Nach der Pause wurde der Schrottberg zum wild-romantischen Rückzugsort. Mit Feuerschalen beleuchtet ähnelte er in der Dunkelheit den Bergen, in denen sich die Schmuggler bewegten. Auftritt Michaela, die im Auftrag seiner Mutter Don José sucht. Margrethe Fredheim wurde für ihre Leistung regelrecht gefeiert. Sehr gut auch der Part der Kartenlegerinnen Frasquita (Julia Neumann) und Mercédès (Annie Kruger), deren Karten Carmen den Tod voraussagen.

Der Schlussakt geriet zu Beginn leider kitschig und vulgär. Um die Stierkampf-Szene zu illustrieren, wurden Feuerwerkskörper gezündet und Scheinwerfer geschwenkt. Carmen und Escamillo erschienen in einem riesigen aggressiven Geländewagen, der auch noch ein paar Stufen hochfuhr, ehe er zum Stehen kam. Das wurde von einem anderen Geländewagen wiederholt. Der Rest der Autos hielt glücklicherweise vor den Stufen. Die Nummer wirkte, als wäre sie von den geldgebenden Autohäusern bestellt, die auf diese Weise ihre Modelle präsentieren konnten.

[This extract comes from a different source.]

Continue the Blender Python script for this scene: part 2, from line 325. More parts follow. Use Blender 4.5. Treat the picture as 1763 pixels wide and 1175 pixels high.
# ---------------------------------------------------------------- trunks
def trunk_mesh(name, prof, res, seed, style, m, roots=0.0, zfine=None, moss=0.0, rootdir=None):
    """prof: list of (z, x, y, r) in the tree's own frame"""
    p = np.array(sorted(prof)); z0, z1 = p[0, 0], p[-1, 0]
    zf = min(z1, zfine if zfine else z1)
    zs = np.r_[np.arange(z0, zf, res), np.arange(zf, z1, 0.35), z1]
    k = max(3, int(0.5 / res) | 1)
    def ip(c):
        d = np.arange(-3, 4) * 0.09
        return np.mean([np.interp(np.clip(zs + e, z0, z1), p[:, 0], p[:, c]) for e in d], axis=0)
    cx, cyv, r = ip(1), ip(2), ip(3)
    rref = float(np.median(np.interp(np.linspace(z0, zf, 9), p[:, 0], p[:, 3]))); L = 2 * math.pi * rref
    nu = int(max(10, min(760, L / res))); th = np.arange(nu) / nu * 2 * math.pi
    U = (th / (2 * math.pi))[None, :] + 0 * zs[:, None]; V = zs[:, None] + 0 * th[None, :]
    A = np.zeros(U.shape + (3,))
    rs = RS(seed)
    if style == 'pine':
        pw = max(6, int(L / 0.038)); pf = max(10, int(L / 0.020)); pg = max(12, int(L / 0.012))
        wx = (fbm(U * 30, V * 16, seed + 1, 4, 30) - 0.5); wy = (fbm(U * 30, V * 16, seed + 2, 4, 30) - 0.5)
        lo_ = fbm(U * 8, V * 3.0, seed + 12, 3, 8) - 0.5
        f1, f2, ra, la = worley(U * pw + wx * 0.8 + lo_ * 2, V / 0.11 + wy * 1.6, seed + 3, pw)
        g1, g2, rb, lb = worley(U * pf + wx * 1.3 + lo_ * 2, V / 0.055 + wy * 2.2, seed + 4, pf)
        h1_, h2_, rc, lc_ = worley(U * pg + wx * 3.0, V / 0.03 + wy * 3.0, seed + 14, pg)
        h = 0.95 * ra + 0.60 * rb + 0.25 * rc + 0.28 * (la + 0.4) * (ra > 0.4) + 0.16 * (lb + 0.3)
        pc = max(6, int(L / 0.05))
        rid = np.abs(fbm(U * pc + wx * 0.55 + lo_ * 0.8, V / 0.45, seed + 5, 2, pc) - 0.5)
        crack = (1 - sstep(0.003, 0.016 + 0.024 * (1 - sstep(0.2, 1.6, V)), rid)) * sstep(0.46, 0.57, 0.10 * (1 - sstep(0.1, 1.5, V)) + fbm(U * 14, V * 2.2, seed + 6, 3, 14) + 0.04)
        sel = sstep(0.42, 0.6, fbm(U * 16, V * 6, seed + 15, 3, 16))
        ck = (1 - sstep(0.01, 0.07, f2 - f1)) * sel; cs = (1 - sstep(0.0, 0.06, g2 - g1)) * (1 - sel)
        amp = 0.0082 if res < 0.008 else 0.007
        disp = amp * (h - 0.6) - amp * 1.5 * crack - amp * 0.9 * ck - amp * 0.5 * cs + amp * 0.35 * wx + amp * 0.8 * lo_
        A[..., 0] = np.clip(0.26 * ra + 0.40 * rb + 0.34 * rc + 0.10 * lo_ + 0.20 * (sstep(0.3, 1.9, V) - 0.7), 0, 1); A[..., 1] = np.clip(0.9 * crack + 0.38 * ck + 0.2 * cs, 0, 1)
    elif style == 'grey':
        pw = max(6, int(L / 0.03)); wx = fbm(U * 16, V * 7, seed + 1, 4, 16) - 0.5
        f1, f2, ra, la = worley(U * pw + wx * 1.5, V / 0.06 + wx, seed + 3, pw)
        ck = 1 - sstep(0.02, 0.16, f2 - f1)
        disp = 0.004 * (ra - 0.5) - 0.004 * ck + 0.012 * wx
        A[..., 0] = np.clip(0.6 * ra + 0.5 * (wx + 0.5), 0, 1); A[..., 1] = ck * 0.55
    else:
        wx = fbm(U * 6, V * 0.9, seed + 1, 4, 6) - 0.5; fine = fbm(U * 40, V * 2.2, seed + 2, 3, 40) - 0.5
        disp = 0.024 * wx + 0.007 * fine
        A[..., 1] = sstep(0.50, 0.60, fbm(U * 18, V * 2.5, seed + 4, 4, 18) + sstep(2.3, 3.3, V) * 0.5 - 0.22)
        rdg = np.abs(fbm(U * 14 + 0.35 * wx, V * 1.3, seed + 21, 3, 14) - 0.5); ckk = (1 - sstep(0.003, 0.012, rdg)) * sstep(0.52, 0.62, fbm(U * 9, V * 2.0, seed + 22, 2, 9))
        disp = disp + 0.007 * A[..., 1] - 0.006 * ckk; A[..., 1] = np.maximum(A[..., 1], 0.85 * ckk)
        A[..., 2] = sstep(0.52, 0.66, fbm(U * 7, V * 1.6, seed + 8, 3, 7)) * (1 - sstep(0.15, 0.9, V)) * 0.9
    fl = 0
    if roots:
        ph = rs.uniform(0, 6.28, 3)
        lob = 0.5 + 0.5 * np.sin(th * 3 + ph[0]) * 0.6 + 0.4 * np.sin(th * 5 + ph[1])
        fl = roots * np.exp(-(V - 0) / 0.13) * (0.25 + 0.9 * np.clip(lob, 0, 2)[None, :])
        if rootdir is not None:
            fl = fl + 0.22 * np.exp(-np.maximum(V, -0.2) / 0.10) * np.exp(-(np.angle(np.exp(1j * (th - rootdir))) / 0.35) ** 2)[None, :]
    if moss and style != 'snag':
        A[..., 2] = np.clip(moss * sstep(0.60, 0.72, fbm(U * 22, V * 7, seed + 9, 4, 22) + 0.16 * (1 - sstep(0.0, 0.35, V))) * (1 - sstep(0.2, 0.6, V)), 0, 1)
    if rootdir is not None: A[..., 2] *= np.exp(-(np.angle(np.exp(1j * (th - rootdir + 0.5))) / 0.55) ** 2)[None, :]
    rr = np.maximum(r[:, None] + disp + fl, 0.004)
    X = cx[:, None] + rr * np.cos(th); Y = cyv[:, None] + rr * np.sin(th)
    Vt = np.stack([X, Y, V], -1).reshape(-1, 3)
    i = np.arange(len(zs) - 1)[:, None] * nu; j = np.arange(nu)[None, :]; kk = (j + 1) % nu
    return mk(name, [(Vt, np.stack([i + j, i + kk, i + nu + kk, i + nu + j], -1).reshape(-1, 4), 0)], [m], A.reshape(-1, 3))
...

Zum Glück kehrte die Raffinesse zurück. Während des dramatischen Finales zwischen Don José und Carmen, das sich mit großer Intensität vor den geparkten Autos abspielte, gab es oben in der Arena den Kampf zwischen Ecamillo und dem Stier als Pantomime.

Insgesamt eine Aufführung, die man sich gut ansehen kann. Georges Bizets Musik ist sowieso unzerstörbar und wirkt vor der grandiosen Domkulisse noch stärker. Die Sänger, der Chor, das Orchester gaben alles. Das Publikum war begeistert.

Beim Rausgehen sah ich, dass viele Zaungäste die Aufführung auf der Wiese vor dem Festspielgelände verfolgt hatten, darunter etliche junge. Ein weiterer Beweis, dass die Jubiläumsaufführung geglückt ist.